Was Walser ärgert, ist Fleisch als Lockvogel-Produkt im Supermarkt und Billig-Grillfleisch im Sommer. Dabei gebe der Handel noch nicht mal die niedrigen Einkaufspreise an den Verbraucher weiter, sagt er. Ein Problem sei auch die Dominanz der Marktriesen. Laut der Bundesanstalt für Landwirtschaft und Ernährung haben die Top 10 der Schweineschlachtbetriebe 82,2 Prozent Marktanteil. Tönnies (16,3 Millionen Schlachtungen), Vion (7,6 Mio.) und Westfleisch (7,7 Mio.) decken allein 58,9 Prozent des Marktes ab – und würden die Preise dominieren, klagt Walser. Fleisch von kleinen, regionalen Höfen gehe im Einzelhandel unter.
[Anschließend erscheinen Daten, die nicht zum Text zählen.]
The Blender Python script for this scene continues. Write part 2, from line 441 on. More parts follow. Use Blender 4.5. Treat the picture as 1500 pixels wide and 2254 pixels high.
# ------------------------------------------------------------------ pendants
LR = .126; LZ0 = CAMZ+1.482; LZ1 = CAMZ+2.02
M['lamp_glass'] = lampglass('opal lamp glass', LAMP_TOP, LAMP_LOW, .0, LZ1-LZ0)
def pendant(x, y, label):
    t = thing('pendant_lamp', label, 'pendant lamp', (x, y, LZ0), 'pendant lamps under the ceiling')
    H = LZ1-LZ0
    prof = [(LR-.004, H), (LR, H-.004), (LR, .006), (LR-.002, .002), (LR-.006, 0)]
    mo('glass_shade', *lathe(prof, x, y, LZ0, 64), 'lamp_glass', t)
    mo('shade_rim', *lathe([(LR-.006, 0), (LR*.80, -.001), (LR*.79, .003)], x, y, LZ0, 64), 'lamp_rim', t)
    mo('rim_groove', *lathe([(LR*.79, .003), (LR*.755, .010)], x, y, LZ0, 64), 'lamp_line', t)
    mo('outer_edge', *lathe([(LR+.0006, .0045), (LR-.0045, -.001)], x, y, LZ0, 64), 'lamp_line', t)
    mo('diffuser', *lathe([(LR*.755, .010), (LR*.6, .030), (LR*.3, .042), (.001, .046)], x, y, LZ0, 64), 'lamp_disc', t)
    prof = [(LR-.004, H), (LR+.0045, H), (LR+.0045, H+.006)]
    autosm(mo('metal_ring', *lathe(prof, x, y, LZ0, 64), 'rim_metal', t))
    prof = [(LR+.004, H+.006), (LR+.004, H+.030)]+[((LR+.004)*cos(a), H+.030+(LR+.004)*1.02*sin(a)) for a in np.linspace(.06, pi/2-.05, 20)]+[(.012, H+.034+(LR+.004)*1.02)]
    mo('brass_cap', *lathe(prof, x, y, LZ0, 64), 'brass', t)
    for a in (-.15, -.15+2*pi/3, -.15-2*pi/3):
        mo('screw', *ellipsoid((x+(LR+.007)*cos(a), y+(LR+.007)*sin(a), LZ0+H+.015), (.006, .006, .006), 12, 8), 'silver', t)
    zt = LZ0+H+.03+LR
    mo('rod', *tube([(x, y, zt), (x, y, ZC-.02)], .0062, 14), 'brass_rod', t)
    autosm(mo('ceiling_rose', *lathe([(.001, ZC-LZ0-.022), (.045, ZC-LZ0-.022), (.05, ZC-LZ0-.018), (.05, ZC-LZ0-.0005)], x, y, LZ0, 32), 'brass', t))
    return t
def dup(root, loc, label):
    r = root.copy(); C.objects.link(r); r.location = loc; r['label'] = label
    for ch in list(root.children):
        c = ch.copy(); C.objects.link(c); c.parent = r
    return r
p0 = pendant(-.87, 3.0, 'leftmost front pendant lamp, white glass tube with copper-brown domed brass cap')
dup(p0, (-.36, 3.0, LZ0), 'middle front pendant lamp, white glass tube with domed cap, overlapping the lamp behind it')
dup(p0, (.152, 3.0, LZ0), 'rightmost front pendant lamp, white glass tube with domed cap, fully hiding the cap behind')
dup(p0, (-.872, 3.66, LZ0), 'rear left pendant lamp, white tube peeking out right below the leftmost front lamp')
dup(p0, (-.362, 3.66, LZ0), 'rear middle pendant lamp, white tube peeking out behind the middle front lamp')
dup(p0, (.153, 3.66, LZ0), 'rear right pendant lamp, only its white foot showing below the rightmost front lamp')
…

Walser steht inzwischen in der Schweinemasthalle. Alles läuft hier automatisch. „Der Computer weiß, wie viele Tiere im Stall sind und wie alt sie sind. Eine Pumpe verteilt das Futter über die Rohre in die jeweiligen Ställe.“ Vier Wochen Säugezeit, acht Wochen Ferkelaufzucht und 16 Wochen Mast. Das ist hier der Zyklus eines Schweinelebens. „Im Supermarkt entscheidet sich, wie viel uns Fleisch wert ist“, betont Walser noch einmal. Zwischen Reden und Handeln sei die Diskrepanz groß. „Viele wollen mehr Tierwohl, mehr Platz und besseres Futter. Aber letztendlich wird doch das günstigere Produkt gekauft.“ Lebensmittel hätten in unserer Gesellschaft zu wenig Wertschätzung. „Ein dickes Auto vor der Tür macht mehr Eindruck als gute, faire Lebensmittel im Kühlschrank – die sieht nämlich keiner.“

Martin Walser ist zurück bei seinen Zuchtsauen. Mit seiner Frau Renate legt er die Besamungsbügel an. Jetzt darf Georg endlich lossausen, damit die Sauen ihn riechen. Über einen dünnen Kunststoffschlauch werden die Sauen mit seinem Sperma befruchtet. Es ist der Beginn eines neuen Fleisch-Kreislaufs.